Pupils should be given access to the internet in exams if we want to move our education system into the modern era, according to Sugata Mitra, professor emeritus at NIIT University Rajasthan.
Professor Mitra made the claim during a panel session at the World Education Summit discussing how assessments - both high-stakes tests and informal in-class testing - need to evolve by 2030.
He claimed that the old model of exams that primarily test memory recall is out of date because the internet means we can access all information, all the time.
“By examination, we generally understand students sitting in rows and columns, answering questions on paper [that] relies a great deal on memory,” he said. “[But] the situation has changed because of the internet, it is possible now to have all reference materials and a lot more available from the internet at a moment’s notice.”
As such he said we should give students access to the internet in exams. He acknowledged that, for the current exam system, this would mean students would likely get every answer right.
However, he said allowing the internet in exams would actually move us to start asking more complicated questions in exams that properly test students’ capabilities.
“If we allow the internet during examinations…it will change the kind of questions that we ask, to questions where the answers are not obvious and perhaps not even available.”

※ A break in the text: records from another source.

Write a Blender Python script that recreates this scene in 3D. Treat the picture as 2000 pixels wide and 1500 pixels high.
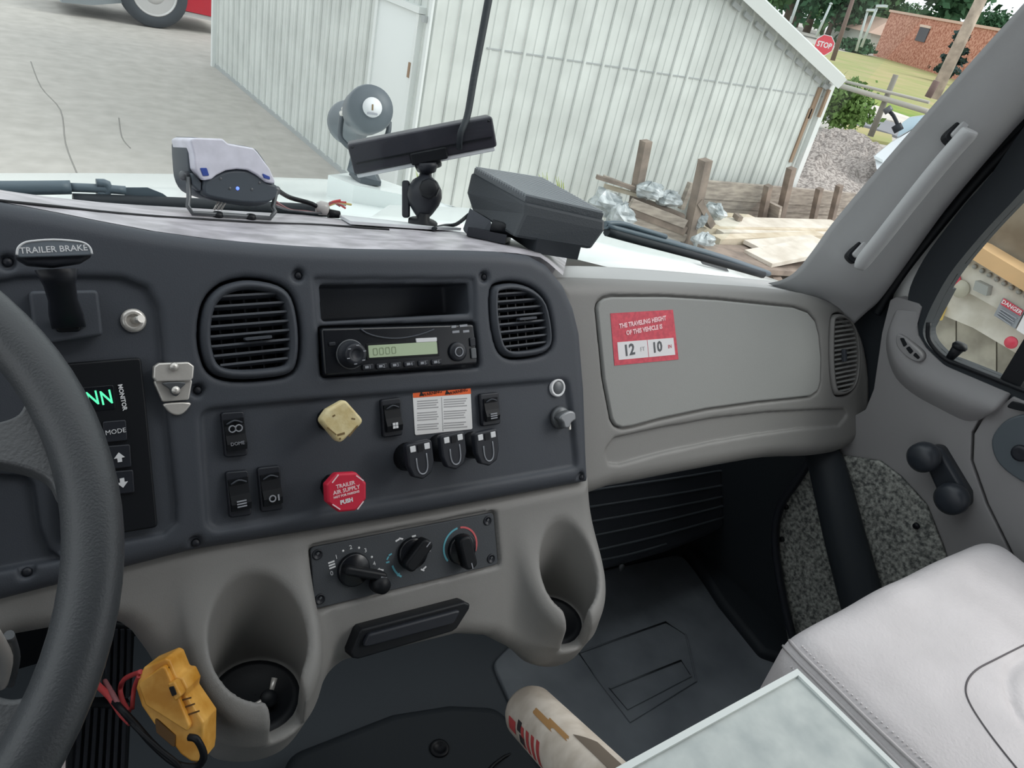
import bpy, bmesh, math, random
import numpy as np
from mathutils import Vector, Matrix

for _o in list(bpy.data.objects):
    bpy.data.objects.remove(_o, do_unlink=True)
SC = bpy.context.scene
COL = SC.collection
rnd = random.Random(7)

# ---------------------------------------------------------------- camera (world origin = eye point, x across the cab, y forward, z up)
def _cam_axes(h=40.0, p=29.0, r=13.5):
    h, p, r = map(math.radians, (h, p, r))
    Z = np.array([0, 0, 1.0]); H = np.array([math.sin(h), math.cos(h), 0]); R0 = np.array([math.cos(h), -math.sin(h), 0])
    F = math.cos(p) * H - math.sin(p) * Z
    D0 = -math.sin(p) * H - math.cos(p) * Z
    return math.cos(r) * R0 - math.sin(r) * D0, math.sin(r) * R0 + math.cos(r) * D0, F
CX, CY, CF = _cam_axes()
FOC = 1500.0
GZ = -2.35                                   # ground level below the eye
cam_data = bpy.data.cameras.new('camera')
cam = bpy.data.objects.new('camera', cam_data)
COL.objects.link(cam)
cam_data.sensor_fit = 'HORIZONTAL'; cam_data.sensor_width = 36.0; cam_data.lens = 27.0
cam_data.clip_start = 0.02; cam_data.clip_end = 600
cam.matrix_world = Matrix(((CX[0], -CY[0], -CF[0], 0), (CX[1], -CY[1], -CF[1], 0), (CX[2], -CY[2], -CF[2], 0), (0, 0, 0, 1)))
SC.camera = cam

# ---------------------------------------------------------------- sky, sun, exposure
world = bpy.data.worlds.new('overcast_sky'); SC.world = world
world.use_nodes = True
_bg = world.node_tree.nodes['Background']
_bg.inputs[0].default_value = (0.93, 0.97, 1.0, 1)
_bg.inputs[1].default_value = 1.12
sun_d = bpy.data.lights.new('sun', 'SUN'); sun_d.energy = 1.6; sun_d.angle = math.radians(35); sun_d.color = (1, 0.98, 0.94)
sun = bpy.data.objects.new('sun', sun_d); COL.objects.link(sun)
sun.rotation_euler = Vector((0.62, -0.42, 0.66)).to_track_quat('Z', 'Y').to_euler()
SC.view_settings.view_transform = 'Standard'
SC.view_settings.look = 'None'
SC.view_settings.gamma = 1.0
SC.view_settings.use_curve_mapping = False
SC.view_settings.exposure = 0.25

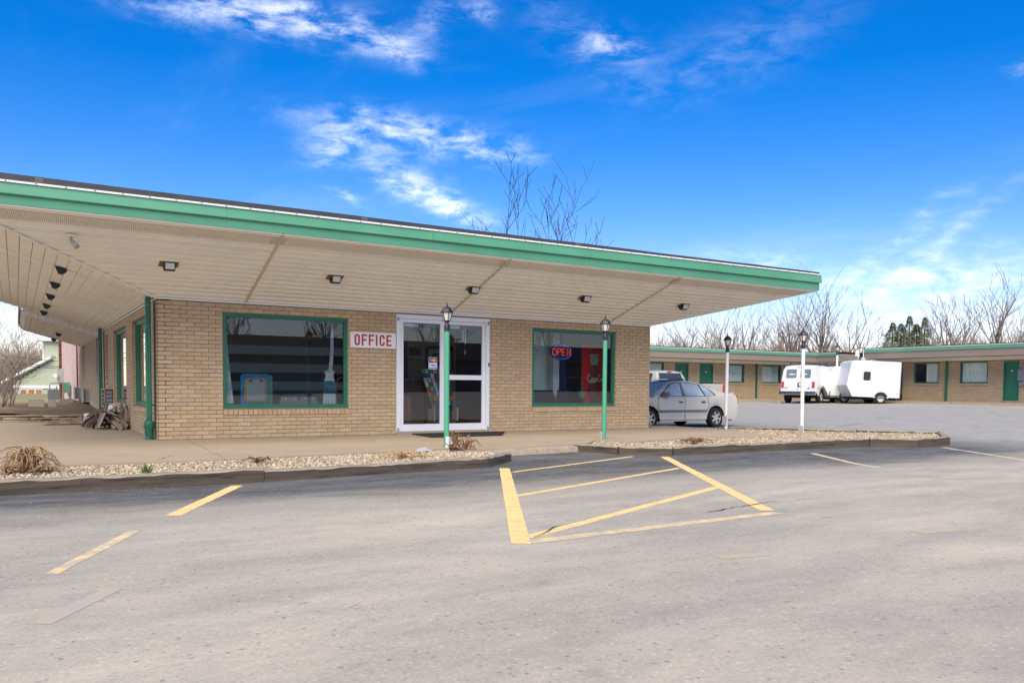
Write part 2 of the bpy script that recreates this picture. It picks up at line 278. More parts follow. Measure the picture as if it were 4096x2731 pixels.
# ------------------------------------------------------------------ helpers
def tag(o, label=None, cat=None, group=None, kind=None):
    if label: o['label'] = label
    if cat: o['category'] = cat
    if group: o['group'] = group
    if kind: o['kind'] = kind
    return o
def empty(name, loc=(0, 0, 0), rz=0., label=None, cat=None, group=None):
    o = bpy.data.objects.new(name, None); COL.objects.link(o); o.location = loc; o.rotation_euler = (0, 0, rz); o.empty_display_size = .2
    return tag(o, label, cat, group)
def link(name, me, m, parent=None, smooth=False):
    o = bpy.data.objects.new(name, me); COL.objects.link(o)
    if m is not None and not me.materials:
        for q in (m if isinstance(m, (list, tuple)) else [m]): me.materials.append(M[q])
    if parent is not None: o.parent = parent
    if smooth:
        for p in me.polygons: p.use_smooth = True
    return o
class MB:
    def __init__(s): s.v = []; s.f = []; s.mi = []; s.cur = 0
    def face(s, pts):
        k = len(s.v); s.v += [tuple(p) for p in pts]; s.f.append(tuple(range(k, k+len(pts)))); s.mi.append(s.cur); return s
    def hexa(s, b, t):       # bottom 4 and top 4 points (ccw seen from above)
        k = len(s.v); s.v += [tuple(p) for p in b]+[tuple(p) for p in t]
        for q in ((3, 2, 1, 0), (4, 5, 6, 7), (0, 1, 5, 4), (1, 2, 6, 5), (2, 3, 7, 6), (3, 0, 4, 7)): s.f.append(tuple(k+i for i in q)); s.mi.append(s.cur)
        return s
    def box(s, x0, x1, y0, y1, z0, z1):
        if x0 > x1: x0, x1 = x1, x0
        if y0 > y1: y0, y1 = y1, y0
        if z0 > z1: z0, z1 = z1, z0
        return s.hexa([(x0, y0, z0), (x1, y0, z0), (x1, y1, z0), (x0, y1, z0)], [(x0, y0, z1), (x1, y0, z1), (x1, y1, z1), (x0, y1, z1)])
    def cbox(s, x0, x1, y0, y1, z0, z1, c):   # box with chamfered vertical-profile edges (all 12 edges softened by c on the outline in x-z)
        return s.prism([(x0+c, z0), (x1-c, z0), (x1, z0+c), (x1, z1-c), (x1-c, z1), (x0+c, z1), (x0, z1-c), (x0, z0+c)], y0, y1, 'y')
    def prism(s, poly, a, b, axis='z'):
        mk = {'z': lambda p, h: (p[0], p[1], h), 'y': lambda p, h: (p[0], h, p[1]), 'x': lambda p, h: (h, p[0], p[1])}[axis]
        n = len(poly); k = len(s.v); s.v += [mk(p, a) for p in poly]+[mk(p, b) for p in poly]
        s.f.append(tuple(range(k+n-1, k-1, -1))); s.f.append(tuple(range(k+n, k+2*n))); s.mi += [s.cur]*2
        for i in range(n): j = (i+1) % n; s.f.append((k+i, k+j, k+n+j, k+n+i)); s.mi.append(s.cur)
        return s
    def tube(s, pts, rad, n=8, cap=True):
        pts = [Vector(p) for p in pts]; rad = rad if isinstance(rad, (list, tuple)) else [rad]*len(pts); k = len(s.v)
        for i, p in enumerate(pts):
            d = (pts[min(i+1, len(pts)-1)]-pts[max(i-1, 0)]); d = d.normalized() if d.length > 1e-9 else Vector((0, 0, 1))
            a = d.cross(Vector((0, 0, 1)) if abs(d.z) < .9 else Vector((1, 0, 0))).normalized(); b = d.cross(a)
            for j in range(n): q = 2*math.pi*j/n; s.v.append(tuple(p+(a*math.cos(q)+b*math.sin(q))*rad[i]))
        for i in range(len(pts)-1):
            for j in range(n): j2 = (j+1) % n; s.f.append((k+i*n+j, k+i*n+j2, k+(i+1)*n+j2, k+(i+1)*n+j)); s.mi.append(s.cur)
        if cap: s.f.append(tuple(k+j for j in range(n-1, -1, -1))); s.f.append(tuple(k+(len(pts)-1)*n+j for j in range(n))); s.mi += [s.cur]*2
        return s
    def lathe(s, prof, n=16, c=(0, 0, 0), axis='z', cap=True):
        k = len(s.v)
        for r, h in prof:
            for j in range(n):
                q = 2*math.pi*j/n; a, b = r*math.cos(q), r*math.sin(q)
                s.v.append({'z': (c[0]+a, c[1]+b, c[2]+h), 'y': (c[0]+a, c[1]+h, c[2]+b), 'x': (c[0]+h, c[1]+a, c[2]+b)}[axis])
        for i in range(len(prof)-1):
            for j in range(n): j2 = (j+1) % n; s.f.append((k+i*n+j, k+i*n+j2, k+(i+1)*n+j2, k+(i+1)*n+j)); s.mi.append(s.cur)
        if cap: s.f.append(tuple(k+j for j in range(n-1, -1, -1))); s.f.append(tuple(k+(len(prof)-1)*n+j for j in range(n))); s.mi += [s.cur]*2
        return s
    def loft(s, secs, close=False, cap=True):
        n = len(secs[0]); k = len(s.v)
        for q in secs: s.v += [tuple(p) for p in q]
        for i in range(len(secs)-1):
            for j in range(n if close else n-1): j2 = (j+1) % n; s.f.append((k+i*n+j, k+i*n+j2, k+(i+1)*n+j2, k+(i+1)*n+j)); s.mi.append(s.cur)
        if cap: s.f.append(tuple(k+j for j in range(n-1, -1, -1))); s.f.append(tuple(k+(len(secs)-1)*n+j for j in range(n))); s.mi += [s.cur]*2
        return s
    def mesh(s, name='m'):
        me = bpy.data.meshes.new(name); me.from_pydata(s.v, [], s.f)
        if any(s.mi): me.polygons.foreach_set('material_index', s.mi)
        me.update(); return me
    def build(s, name, m, parent=None, smooth=False): return link(name, s.mesh(name), m, parent, smooth)
    def build_shaded(s, name, m, parent=None, ang=40):
        o = s.build(name, m, parent)
        try: o.data.shade_auto_smooth(angle=R(ang))
        except Exception:
            me = o.data; me.polygons.foreach_set('use_smooth', [True]*len(me.polygons))
            try: me.set_sharp_from_angle(angle=R(ang))
            except Exception: pass
        return o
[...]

Compute, comprehend and communicate
Mitra gave the example of asking students “Does dark energy exist?” and giving students 30 minutes on the internet to research this and put together an answer. He said that doing this would put a raft of key skills and attributes under the spotlight.
“Firstly, whether they can search accurately and find the right sources. Secondly, whether they can comprehend what they found from the internet. And lastly, whether they can communicate their comprehension fairly in writing or verbally, or whatever.
“So we are testing for the ability to compute, comprehend and communicate more than the ability to memorise content. This is the big change that any form of assessment needs today.”
Mitra acknowledged that switching to something like this was not simple and would take time to flesh out - not least by having the right research to inform how it would work best.
“We need research about what kind of questions are good for examinations where internet access is allowed and we need research on what, after an examination where the internet is allowed, students actually learn things rather than simply regurgitate what they have memorised.”
A shift to decision-driven data collection
During the panel discussion, Dylan Wiliam, emeritus professor of educational assessment at UCL, said that we also need to evolve how we use assessment data to inform understanding of a child’s learning progress.
“I see in schools all over the world a kind of commitment to data-driven decision-making, which leads people to almost fetishise data - they collect loads of data, but they have very little idea about what it is they want to do with that data,” he said.
“What we need to do is to shift from data-driven decision-making and towards decision-driven data collection. So in other words, we only ever collect data if we have already decided what we’re going to do with the data once it arrives.
He gave the example of where data is currently used to produce end-of-term reports for parents. But he said this is “too late” and joked that it only serves to “spoil a child’s holiday” - because it comes right at the end of the term and is then forgotten when the next term starts.
However, if schools were better at knowing the data they wanted to collect and then using it proactively, the situation could be improved.
“Let’s apply this idea of decision-driven data collection to parents. Let’s ask, what information would you like about your child’s progress? And when would you like it? The idea is that every bit of assessment starts from a theory of action of what is going to be done with that information.”
During this session, Elizabeth Bjork, professor of psychology at UCLA, also outlined the case for why teachers need to make use of what she terms “competitive multiple-choice questions” and “competitive true-false questions” as a good way to boost memory recall.